— BEGIN —

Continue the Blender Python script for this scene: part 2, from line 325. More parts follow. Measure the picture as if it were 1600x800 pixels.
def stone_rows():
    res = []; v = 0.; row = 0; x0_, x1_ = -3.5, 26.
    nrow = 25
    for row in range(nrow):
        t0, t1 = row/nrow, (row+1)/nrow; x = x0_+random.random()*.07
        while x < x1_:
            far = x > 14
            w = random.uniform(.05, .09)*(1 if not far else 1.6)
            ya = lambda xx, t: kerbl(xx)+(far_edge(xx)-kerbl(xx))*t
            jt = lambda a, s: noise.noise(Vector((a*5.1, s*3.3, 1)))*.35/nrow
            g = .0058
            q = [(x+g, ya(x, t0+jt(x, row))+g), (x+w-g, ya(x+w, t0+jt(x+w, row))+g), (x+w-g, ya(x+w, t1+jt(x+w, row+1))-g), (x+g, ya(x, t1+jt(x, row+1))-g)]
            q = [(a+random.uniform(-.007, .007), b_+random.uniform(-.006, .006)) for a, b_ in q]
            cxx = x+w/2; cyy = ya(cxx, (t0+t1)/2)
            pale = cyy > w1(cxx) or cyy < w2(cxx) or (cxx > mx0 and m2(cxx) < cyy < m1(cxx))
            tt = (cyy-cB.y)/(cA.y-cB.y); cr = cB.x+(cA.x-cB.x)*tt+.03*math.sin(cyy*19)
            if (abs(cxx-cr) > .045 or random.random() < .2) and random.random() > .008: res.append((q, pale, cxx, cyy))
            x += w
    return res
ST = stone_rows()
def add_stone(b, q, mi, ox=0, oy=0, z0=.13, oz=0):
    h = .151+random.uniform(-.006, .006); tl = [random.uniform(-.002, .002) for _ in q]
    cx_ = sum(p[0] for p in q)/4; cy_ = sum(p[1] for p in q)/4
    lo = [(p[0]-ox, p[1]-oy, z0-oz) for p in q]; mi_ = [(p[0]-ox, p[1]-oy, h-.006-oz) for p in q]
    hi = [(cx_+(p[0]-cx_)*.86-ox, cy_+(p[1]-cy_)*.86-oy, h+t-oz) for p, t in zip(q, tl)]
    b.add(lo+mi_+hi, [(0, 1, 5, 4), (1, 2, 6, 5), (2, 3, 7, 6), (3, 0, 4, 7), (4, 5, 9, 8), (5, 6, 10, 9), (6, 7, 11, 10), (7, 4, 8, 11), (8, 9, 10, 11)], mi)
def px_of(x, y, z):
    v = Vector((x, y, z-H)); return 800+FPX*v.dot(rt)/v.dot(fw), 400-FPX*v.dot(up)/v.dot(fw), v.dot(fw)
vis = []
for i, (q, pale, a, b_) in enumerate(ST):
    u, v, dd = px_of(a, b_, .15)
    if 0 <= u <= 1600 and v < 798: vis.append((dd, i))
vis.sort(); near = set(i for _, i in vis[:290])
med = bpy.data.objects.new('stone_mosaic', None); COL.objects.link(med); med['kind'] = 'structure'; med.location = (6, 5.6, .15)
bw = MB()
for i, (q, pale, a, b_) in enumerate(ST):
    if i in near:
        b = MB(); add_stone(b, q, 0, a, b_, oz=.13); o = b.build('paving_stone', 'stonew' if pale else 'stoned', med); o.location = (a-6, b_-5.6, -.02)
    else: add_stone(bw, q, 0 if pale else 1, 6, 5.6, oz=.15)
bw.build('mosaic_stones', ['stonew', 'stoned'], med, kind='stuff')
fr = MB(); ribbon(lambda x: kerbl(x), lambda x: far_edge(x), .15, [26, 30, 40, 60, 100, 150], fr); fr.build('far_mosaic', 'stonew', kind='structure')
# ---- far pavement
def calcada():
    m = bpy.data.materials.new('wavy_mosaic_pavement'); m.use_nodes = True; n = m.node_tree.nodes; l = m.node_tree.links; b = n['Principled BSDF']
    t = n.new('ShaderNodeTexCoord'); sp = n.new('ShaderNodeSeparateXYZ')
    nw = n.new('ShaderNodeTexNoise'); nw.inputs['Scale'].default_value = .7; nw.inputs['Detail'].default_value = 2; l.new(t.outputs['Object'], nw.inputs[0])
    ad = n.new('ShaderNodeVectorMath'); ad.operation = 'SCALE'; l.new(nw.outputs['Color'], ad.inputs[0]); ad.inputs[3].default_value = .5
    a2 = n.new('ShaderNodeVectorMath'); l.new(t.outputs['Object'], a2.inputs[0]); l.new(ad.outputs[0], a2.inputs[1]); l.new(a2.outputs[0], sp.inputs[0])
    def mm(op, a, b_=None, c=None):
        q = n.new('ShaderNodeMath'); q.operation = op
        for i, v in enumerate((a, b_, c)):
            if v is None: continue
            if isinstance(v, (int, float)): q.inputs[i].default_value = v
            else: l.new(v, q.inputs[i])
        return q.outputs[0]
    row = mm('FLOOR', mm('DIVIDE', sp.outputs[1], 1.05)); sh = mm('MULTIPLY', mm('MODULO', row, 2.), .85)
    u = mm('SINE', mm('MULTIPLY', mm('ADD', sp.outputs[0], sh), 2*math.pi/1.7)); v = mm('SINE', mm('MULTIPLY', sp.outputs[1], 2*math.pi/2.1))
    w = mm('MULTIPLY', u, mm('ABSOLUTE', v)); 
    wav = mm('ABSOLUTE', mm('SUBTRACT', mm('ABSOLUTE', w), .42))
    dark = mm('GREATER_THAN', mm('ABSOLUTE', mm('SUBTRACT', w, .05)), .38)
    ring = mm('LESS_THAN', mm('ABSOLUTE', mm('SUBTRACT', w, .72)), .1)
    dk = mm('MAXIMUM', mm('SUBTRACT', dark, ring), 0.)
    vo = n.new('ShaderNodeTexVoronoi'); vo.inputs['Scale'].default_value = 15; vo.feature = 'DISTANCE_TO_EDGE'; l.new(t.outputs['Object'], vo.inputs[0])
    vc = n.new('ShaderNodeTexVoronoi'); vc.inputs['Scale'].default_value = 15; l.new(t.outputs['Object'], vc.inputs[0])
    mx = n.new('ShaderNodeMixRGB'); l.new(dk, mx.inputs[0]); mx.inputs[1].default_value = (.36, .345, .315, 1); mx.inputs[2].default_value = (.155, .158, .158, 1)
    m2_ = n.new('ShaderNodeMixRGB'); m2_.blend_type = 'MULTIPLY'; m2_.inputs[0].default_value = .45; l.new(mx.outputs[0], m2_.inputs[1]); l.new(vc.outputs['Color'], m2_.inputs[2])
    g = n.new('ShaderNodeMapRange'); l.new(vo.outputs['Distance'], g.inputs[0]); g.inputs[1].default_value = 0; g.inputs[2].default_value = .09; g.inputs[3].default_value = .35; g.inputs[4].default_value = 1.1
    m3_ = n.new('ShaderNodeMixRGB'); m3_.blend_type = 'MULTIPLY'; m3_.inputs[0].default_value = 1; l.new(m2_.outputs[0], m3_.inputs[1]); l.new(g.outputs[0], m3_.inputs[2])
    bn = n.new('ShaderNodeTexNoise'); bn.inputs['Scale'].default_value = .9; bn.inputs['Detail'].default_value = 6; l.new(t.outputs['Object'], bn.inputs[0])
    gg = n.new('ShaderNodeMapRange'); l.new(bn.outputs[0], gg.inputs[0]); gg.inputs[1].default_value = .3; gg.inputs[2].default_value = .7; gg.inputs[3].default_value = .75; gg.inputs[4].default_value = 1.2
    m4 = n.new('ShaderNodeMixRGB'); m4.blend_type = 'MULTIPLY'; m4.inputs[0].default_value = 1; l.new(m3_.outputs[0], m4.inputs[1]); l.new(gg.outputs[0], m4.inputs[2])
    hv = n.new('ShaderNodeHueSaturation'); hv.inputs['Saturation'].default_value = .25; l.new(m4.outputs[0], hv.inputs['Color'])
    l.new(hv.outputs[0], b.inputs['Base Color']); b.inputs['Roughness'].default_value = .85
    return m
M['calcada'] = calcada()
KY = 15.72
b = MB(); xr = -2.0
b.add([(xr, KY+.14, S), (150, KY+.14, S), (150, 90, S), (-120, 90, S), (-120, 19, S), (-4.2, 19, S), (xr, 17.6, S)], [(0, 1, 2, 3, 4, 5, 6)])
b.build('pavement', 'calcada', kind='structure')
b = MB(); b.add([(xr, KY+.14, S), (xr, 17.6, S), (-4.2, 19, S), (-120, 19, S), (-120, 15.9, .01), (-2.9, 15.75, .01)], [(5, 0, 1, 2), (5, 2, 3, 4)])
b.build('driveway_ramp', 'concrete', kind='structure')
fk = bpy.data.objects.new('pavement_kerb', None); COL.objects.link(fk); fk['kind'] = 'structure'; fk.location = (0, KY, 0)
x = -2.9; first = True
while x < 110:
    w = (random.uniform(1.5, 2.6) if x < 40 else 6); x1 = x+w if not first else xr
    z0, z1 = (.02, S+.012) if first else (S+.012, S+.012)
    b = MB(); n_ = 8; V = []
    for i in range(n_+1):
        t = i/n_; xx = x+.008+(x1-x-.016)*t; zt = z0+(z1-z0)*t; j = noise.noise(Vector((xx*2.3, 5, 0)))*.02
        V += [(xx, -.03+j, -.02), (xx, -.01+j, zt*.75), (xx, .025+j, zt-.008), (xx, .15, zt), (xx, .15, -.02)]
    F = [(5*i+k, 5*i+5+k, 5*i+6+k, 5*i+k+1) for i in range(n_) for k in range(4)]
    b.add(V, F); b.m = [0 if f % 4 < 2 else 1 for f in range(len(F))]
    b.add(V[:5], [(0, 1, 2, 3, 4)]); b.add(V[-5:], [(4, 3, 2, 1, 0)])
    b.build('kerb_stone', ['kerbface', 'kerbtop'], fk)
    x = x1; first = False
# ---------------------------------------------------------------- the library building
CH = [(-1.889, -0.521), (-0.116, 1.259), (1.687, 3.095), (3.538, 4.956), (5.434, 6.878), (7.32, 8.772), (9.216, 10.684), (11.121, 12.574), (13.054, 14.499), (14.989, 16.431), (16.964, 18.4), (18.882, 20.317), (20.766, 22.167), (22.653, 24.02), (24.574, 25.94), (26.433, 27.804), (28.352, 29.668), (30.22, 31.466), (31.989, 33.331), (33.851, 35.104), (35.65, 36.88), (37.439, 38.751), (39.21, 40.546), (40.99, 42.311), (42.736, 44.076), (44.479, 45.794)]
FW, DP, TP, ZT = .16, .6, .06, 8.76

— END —

EXERCISE AIM: All lines from the one with "b.build('kerb_stone', ['kerbface', 'kerbtop'], fk)" through the final line above are to be quoted exactly; quote no other line.

EXERCISE OUTPUT:
    b.build('kerb_stone', ['kerbface', 'kerbtop'], fk)
    x = x1; first = False
# ---------------------------------------------------------------- the library building
CH = [(-1.889, -0.521), (-0.116, 1.259), (1.687, 3.095), (3.538, 4.956), (5.434, 6.878), (7.32, 8.772), (9.216, 10.684), (11.121, 12.574), (13.054, 14.499), (14.989, 16.431), (16.964, 18.4), (18.882, 20.317), (20.766, 22.167), (22.653, 24.02), (24.574, 25.94), (26.433, 27.804), (28.352, 29.668), (30.22, 31.466), (31.989, 33.331), (33.851, 35.104), (35.65, 36.88), (37.439, 38.751), (39.21, 40.546), (40.99, 42.311), (42.736, 44.076), (44.479, 45.794)]
FW, DP, TP, ZT = .16, .6, .06, 8.76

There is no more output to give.